### Data lines
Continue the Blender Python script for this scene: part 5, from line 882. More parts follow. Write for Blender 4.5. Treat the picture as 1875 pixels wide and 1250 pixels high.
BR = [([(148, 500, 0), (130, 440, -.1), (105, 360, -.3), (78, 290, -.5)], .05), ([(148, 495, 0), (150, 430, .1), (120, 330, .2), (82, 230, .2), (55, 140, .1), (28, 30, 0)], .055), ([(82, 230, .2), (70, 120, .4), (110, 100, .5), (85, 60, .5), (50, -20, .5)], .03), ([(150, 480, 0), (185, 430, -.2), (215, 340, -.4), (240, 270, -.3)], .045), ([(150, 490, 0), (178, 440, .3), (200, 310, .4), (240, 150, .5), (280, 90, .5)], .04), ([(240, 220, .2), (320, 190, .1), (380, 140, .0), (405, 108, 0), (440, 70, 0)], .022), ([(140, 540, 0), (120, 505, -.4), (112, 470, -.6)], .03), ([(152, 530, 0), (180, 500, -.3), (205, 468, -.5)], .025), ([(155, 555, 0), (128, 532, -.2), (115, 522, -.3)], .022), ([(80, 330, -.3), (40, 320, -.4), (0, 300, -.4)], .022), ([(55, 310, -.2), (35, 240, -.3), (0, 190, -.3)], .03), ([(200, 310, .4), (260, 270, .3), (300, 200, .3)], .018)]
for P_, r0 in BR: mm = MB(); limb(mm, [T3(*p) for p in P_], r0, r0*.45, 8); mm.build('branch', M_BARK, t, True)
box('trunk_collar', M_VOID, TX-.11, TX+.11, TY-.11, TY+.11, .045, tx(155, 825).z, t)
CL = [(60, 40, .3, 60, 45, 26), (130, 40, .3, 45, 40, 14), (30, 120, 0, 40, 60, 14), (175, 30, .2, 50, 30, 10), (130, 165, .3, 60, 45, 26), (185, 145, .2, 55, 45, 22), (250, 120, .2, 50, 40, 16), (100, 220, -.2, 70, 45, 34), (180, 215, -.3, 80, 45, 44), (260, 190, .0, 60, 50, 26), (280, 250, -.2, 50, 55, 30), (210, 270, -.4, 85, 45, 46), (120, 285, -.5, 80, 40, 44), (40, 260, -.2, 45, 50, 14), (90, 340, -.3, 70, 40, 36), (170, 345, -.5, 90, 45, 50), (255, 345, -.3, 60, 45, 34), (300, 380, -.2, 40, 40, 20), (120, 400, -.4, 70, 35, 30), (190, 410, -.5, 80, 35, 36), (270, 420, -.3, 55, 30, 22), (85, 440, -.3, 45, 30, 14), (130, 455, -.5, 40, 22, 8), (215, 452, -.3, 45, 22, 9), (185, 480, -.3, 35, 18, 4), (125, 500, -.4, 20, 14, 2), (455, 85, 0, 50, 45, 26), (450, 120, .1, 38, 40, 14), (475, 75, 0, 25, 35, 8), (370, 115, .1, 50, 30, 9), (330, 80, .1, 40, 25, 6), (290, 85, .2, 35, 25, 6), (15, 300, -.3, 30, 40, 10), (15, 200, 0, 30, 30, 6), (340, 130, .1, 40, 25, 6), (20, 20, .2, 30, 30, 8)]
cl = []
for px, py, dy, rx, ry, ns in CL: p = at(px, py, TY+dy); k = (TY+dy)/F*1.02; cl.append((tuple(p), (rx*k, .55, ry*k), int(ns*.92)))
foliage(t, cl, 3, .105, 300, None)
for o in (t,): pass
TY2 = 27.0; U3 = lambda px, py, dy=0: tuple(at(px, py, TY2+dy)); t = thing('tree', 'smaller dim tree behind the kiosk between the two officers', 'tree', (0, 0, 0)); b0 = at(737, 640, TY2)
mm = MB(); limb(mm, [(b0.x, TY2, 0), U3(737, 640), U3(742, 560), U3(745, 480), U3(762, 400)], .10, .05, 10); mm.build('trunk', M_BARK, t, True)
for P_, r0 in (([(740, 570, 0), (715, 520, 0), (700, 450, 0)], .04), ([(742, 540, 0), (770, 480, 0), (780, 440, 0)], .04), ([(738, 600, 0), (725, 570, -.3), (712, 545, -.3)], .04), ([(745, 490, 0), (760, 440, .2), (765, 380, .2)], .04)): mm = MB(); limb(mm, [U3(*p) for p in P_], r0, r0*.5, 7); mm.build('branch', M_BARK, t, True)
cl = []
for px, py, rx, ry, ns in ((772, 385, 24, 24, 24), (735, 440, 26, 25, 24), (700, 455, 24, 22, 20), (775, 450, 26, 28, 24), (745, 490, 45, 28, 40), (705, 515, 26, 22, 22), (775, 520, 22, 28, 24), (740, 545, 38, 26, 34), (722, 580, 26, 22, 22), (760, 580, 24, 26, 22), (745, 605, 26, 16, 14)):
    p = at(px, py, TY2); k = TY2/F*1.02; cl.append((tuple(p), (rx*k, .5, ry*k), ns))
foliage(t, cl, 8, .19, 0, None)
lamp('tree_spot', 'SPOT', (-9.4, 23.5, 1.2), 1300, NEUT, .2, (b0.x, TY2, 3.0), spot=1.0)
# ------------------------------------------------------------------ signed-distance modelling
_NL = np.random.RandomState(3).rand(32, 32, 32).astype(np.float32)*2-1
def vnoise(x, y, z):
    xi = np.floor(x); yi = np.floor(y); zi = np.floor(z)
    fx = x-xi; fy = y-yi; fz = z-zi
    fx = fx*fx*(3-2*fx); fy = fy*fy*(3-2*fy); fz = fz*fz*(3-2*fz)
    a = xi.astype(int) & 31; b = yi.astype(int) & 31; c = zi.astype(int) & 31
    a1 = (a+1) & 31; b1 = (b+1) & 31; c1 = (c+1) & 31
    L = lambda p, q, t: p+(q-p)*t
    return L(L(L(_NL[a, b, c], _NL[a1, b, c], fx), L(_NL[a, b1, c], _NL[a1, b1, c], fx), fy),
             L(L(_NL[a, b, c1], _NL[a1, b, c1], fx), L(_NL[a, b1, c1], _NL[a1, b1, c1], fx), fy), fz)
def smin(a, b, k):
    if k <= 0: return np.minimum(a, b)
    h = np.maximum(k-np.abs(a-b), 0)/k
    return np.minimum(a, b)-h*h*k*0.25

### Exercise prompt
Please reproduce the entire listing, exactly as shown.

### Written answer
Continue the Blender Python script for this scene: part 5, from line 882. More parts follow. Write for Blender 4.5. Treat the picture as 1875 pixels wide and 1250 pixels high.
BR = [([(148, 500, 0), (130, 440, -.1), (105, 360, -.3), (78, 290, -.5)], .05), ([(148, 495, 0), (150, 430, .1), (120, 330, .2), (82, 230, .2), (55, 140, .1), (28, 30, 0)], .055), ([(82, 230, .2), (70, 120, .4), (110, 100, .5), (85, 60, .5), (50, -20, .5)], .03), ([(150, 480, 0), (185, 430, -.2), (215, 340, -.4), (240, 270, -.3)], .045), ([(150, 490, 0), (178, 440, .3), (200, 310, .4), (240, 150, .5), (280, 90, .5)], .04), ([(240, 220, .2), (320, 190, .1), (380, 140, .0), (405, 108, 0), (440, 70, 0)], .022), ([(140, 540, 0), (120, 505, -.4), (112, 470, -.6)], .03), ([(152, 530, 0), (180, 500, -.3), (205, 468, -.5)], .025), ([(155, 555, 0), (128, 532, -.2), (115, 522, -.3)], .022), ([(80, 330, -.3), (40, 320, -.4), (0, 300, -.4)], .022), ([(55, 310, -.2), (35, 240, -.3), (0, 190, -.3)], .03), ([(200, 310, .4), (260, 270, .3), (300, 200, .3)], .018)]
for P_, r0 in BR: mm = MB(); limb(mm, [T3(*p) for p in P_], r0, r0*.45, 8); mm.build('branch', M_BARK, t, True)
box('trunk_collar', M_VOID, TX-.11, TX+.11, TY-.11, TY+.11, .045, tx(155, 825).z, t)
CL = [(60, 40, .3, 60, 45, 26), (130, 40, .3, 45, 40, 14), (30, 120, 0, 40, 60, 14), (175, 30, .2, 50, 30, 10), (130, 165, .3, 60, 45, 26), (185, 145, .2, 55, 45, 22), (250, 120, .2, 50, 40, 16), (100, 220, -.2, 70, 45, 34), (180, 215, -.3, 80, 45, 44), (260, 190, .0, 60, 50, 26), (280, 250, -.2, 50, 55, 30), (210, 270, -.4, 85, 45, 46), (120, 285, -.5, 80, 40, 44), (40, 260, -.2, 45, 50, 14), (90, 340, -.3, 70, 40, 36), (170, 345, -.5, 90, 45, 50), (255, 345, -.3, 60, 45, 34), (300, 380, -.2, 40, 40, 20), (120, 400, -.4, 70, 35, 30), (190, 410, -.5, 80, 35, 36), (270, 420, -.3, 55, 30, 22), (85, 440, -.3, 45, 30, 14), (130, 455, -.5, 40, 22, 8), (215, 452, -.3, 45, 22, 9), (185, 480, -.3, 35, 18, 4), (125, 500, -.4, 20, 14, 2), (455, 85, 0, 50, 45, 26), (450, 120, .1, 38, 40, 14), (475, 75, 0, 25, 35, 8), (370, 115, .1, 50, 30, 9), (330, 80, .1, 40, 25, 6), (290, 85, .2, 35, 25, 6), (15, 300, -.3, 30, 40, 10), (15, 200, 0, 30, 30, 6), (340, 130, .1, 40, 25, 6), (20, 20, .2, 30, 30, 8)]
cl = []
for px, py, dy, rx, ry, ns in CL: p = at(px, py, TY+dy); k = (TY+dy)/F*1.02; cl.append((tuple(p), (rx*k, .55, ry*k), int(ns*.92)))
foliage(t, cl, 3, .105, 300, None)
for o in (t,): pass
TY2 = 27.0; U3 = lambda px, py, dy=0: tuple(at(px, py, TY2+dy)); t = thing('tree', 'smaller dim tree behind the kiosk between the two officers', 'tree', (0, 0, 0)); b0 = at(737, 640, TY2)
mm = MB(); limb(mm, [(b0.x, TY2, 0), U3(737, 640), U3(742, 560), U3(745, 480), U3(762, 400)], .10, .05, 10); mm.build('trunk', M_BARK, t, True)
for P_, r0 in (([(740, 570, 0), (715, 520, 0), (700, 450, 0)], .04), ([(742, 540, 0), (770, 480, 0), (780, 440, 0)], .04), ([(738, 600, 0), (725, 570, -.3), (712, 545, -.3)], .04), ([(745, 490, 0), (760, 440, .2), (765, 380, .2)], .04)): mm = MB(); limb(mm, [U3(*p) for p in P_], r0, r0*.5, 7); mm.build('branch', M_BARK, t, True)
cl = []
for px, py, rx, ry, ns in ((772, 385, 24, 24, 24), (735, 440, 26, 25, 24), (700, 455, 24, 22, 20), (775, 450, 26, 28, 24), (745, 490, 45, 28, 40), (705, 515, 26, 22, 22), (775, 520, 22, 28, 24), (740, 545, 38, 26, 34), (722, 580, 26, 22, 22), (760, 580, 24, 26, 22), (745, 605, 26, 16, 14)):
    p = at(px, py, TY2); k = TY2/F*1.02; cl.append((tuple(p), (rx*k, .5, ry*k), ns))
foliage(t, cl, 8, .19, 0, None)
lamp('tree_spot', 'SPOT', (-9.4, 23.5, 1.2), 1300, NEUT, .2, (b0.x, TY2, 3.0), spot=1.0)
# ------------------------------------------------------------------ signed-distance modelling
_NL = np.random.RandomState(3).rand(32, 32, 32).astype(np.float32)*2-1
def vnoise(x, y, z):
    xi = np.floor(x); yi = np.floor(y); zi = np.floor(z)
    fx = x-xi; fy = y-yi; fz = z-zi
    fx = fx*fx*(3-2*fx); fy = fy*fy*(3-2*fy); fz = fz*fz*(3-2*fz)
    a = xi.astype(int) & 31; b = yi.astype(int) & 31; c = zi.astype(int) & 31
    a1 = (a+1) & 31; b1 = (b+1) & 31; c1 = (c+1) & 31
    L = lambda p, q, t: p+(q-p)*t
    return L(L(L(_NL[a, b, c], _NL[a1, b, c], fx), L(_NL[a, b1, c], _NL[a1, b1, c], fx), fy),
             L(L(_NL[a, b, c1], _NL[a1, b, c1], fx), L(_NL[a, b1, c1], _NL[a1, b1, c1], fx), fy), fz)
def smin(a, b, k):
    if k <= 0: return np.minimum(a, b)
    h = np.maximum(k-np.abs(a-b), 0)/k
    return np.minimum(a, b)-h*h*k*0.25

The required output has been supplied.